Nine candidates are running for office, but only four have a fighting chance.

These include Carlos Gomes Junior, 60, who stepped down as prime minister to run in the election as the candidate for the ruling African Party for the Independence of Guinea and Cape Verde (APIGCV),

The others are Kumba Yala, who ruled Guinea-Bissau from 2000 to 2003, lawmaker Manuel Serifo Nhamadjo and Henrique Rosa, a former businessman.

Some 180 foreign observers from the Economic Community of West African States, the African Union, the Community of Portuguese-Speaking Countries, Britain, the United States, Nigeria and South Africa are to monitor the polls.

The United States and UN Secretary-General Ban Ki-moon have called for a peaceful, orderly and transparent election.

"We encourage all registered voters to make their voices heard by casting their ballot, and doing so peacefully," the US embassy in the Senegalese capital Dakar said in a statement Friday.

Washington has suspended crucial economic and military aid to the country pending greater commitment to army reforms.

A two-week election campaign ended Friday with several rallies in a carnival-like atmosphere in the capital.

Soldiers and paramilitary troops were the first to vote on Thursday, three days before the rest of the country, so as to be available should trouble arise.

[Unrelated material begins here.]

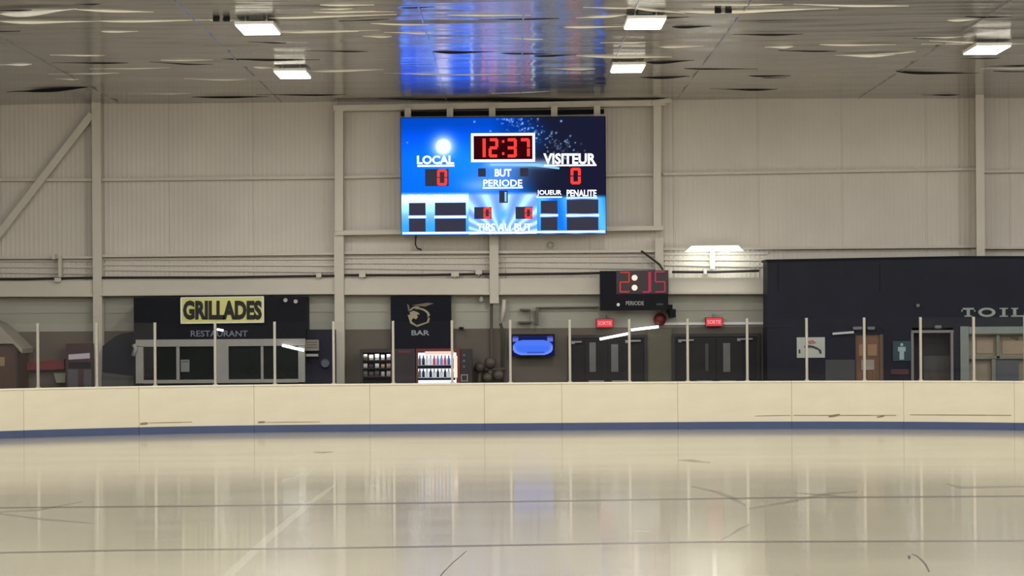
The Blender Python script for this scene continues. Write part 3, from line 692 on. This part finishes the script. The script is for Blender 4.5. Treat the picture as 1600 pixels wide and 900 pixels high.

Despite a peaceful three-week election campaign, some fear violence or military intervention if the army does not approve of the winning candidate.

Guinea-Bissau is the only west African nation to have achieved independence through military force, and since 1974, the army and state have been in constant, often deadly, competition.

This has lead to chronic instability and a dysfunctional state which, with its porous coastline and archipelago of islands, provided fertile ground for Latin American drug lords looking for a hub to ship their cocaine to Europe.

Guinea-Bissau has never had an elected president finish his term in office.

The National Elections Commission said the vote concerned some 4,400 members of the armed forces out of a total 579,000 registered voters.

Balloting starts at 7:00 am (0700 GMT) and is scheduled to end at 7:00 pm.